Drawing on what we’ve learned from our deep engagement in the implementation of California’s policy, we want to discuss how to successfully respond to those who resist a focus on racial inequity. As more and more states consider equity as an imperative for higher education, advocates of racial equity need to be ready with persuasive arguments for prioritizing racial equity in educational outcomes.
Of course, policymaking that advances progressive ideas is especially vulnerable to challenges and compromises to accommodate competing interests. Some policymakers and institutional leaders are reluctant to adopt equity indicators like race or ethnicity because they seem inconsistent with the “color-blindness and equal treatment” models operating in today’s higher education system. For many, there is much greater comfort with defining equity in socioeconomic terms. In order to avoid conflict about who is in greatest need of equity, the tendency is to compromise and make equity all-inclusive of various differences, e.g., socioeconomic status, sexual orientation, and many other kinds of identities that could be a source of disadvantage. It has become very common for socioeconomic status to be pitted against racial equity—but there are ways to counter this.

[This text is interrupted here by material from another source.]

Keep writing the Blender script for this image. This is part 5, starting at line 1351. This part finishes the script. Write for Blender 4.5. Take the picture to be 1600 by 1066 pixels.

The following four arguments provide a strong case for a focus on racial inequity as a policy priority:
- Racial inequity is the legacy of enslavement, Jim Crow laws, and the “separate but equal” doctrine that legally excluded Black students from higher education. No such legal barrier has ever existed for low-income students.
- Racial inequity has lasting economic and social implications. The results of racial inequity translate into higher unemployment rates, higher social services costs, lower voter turnout, lower income levels, and lack of health care. Racial inequalities jeopardize our nation’s ability to produce the degrees that secure our position in a global economy. By giving in to the pressure for color-blind policies in college access, retention, and graduation, we risk a weaker economy and a more polarized society.
- Financial aid policies exist already and are structured to remove barriers to college admission for low-income students. There is no widely used, analogous policy or tool that focuses specifically on improving access for racially minoritized students.
- Yes, race is a social construct. However, unlike income, it is immediately visible to the eye. And whether we like it or not, people make judgments—consciously or unconsciously—based on what they see. Race is visible; income is a status that is not immediately apparent to the eye, and can change over time. Moreover, access to college is more intensely stratified by race than by socioeconomic class.
There is no question that we are already seeing the results of years of inequity. Our country is more polarized than it has been for decades, and racism has become once more casual and overt. Our history of inequity may not be the sole cause of this, but it is certainly a key contributing factor. It is more important than ever that higher education leaders and policymakers have the courage to advance an agenda for higher education accountability for racially minoritized students. Instead of allowing racism to become increasingly more normalized, we must make racial equity the norm. A focus that aims to establish racial equity as a quality of leadership, teaching, and outcomes will benefit all students—and all society.